**THE TASK:**
Return, exactly as written, every line from the first line of the data below through the line that contains "b.build('mat_well_strip', label='ridged aluminium".
— BEGIN DATA SEGMENT —
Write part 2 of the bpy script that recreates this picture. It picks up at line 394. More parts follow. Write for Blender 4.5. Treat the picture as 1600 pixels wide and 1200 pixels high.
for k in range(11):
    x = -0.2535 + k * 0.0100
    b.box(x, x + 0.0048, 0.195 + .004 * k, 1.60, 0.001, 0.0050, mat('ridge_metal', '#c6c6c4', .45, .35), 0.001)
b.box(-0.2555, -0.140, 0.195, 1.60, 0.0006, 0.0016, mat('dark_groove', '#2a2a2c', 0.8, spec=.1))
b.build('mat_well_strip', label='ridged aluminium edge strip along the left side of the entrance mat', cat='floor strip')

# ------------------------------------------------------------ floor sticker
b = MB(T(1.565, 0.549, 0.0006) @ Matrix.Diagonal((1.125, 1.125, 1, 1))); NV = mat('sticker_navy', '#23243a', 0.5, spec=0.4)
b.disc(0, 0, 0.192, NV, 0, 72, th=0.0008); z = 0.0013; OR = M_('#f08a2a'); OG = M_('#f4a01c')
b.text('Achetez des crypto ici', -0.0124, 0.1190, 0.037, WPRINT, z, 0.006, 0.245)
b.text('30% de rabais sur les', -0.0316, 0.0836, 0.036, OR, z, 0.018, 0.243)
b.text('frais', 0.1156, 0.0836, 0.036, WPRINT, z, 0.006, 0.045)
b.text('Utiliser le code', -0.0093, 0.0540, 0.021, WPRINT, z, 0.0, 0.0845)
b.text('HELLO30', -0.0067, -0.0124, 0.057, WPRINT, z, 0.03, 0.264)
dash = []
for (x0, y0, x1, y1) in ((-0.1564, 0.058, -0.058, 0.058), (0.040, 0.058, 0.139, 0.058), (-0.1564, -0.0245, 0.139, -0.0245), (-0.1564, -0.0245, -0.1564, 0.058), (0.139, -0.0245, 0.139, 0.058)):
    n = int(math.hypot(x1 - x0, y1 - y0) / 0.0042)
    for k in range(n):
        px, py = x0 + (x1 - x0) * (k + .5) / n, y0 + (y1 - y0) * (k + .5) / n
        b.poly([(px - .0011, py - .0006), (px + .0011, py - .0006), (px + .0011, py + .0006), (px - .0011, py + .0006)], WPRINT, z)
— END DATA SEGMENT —
**SOLUTION FOR THIS EXERCISE:**
Write part 2 of the bpy script that recreates this picture. It picks up at line 394. More parts follow. Write for Blender 4.5. Treat the picture as 1600 pixels wide and 1200 pixels high.
for k in range(11):
    x = -0.2535 + k * 0.0100
    b.box(x, x + 0.0048, 0.195 + .004 * k, 1.60, 0.001, 0.0050, mat('ridge_metal', '#c6c6c4', .45, .35), 0.001)
b.box(-0.2555, -0.140, 0.195, 1.60, 0.0006, 0.0016, mat('dark_groove', '#2a2a2c', 0.8, spec=.1))
b.build('mat_well_strip', label='ridged aluminium edge strip along the left side of the entrance mat', cat='floor strip')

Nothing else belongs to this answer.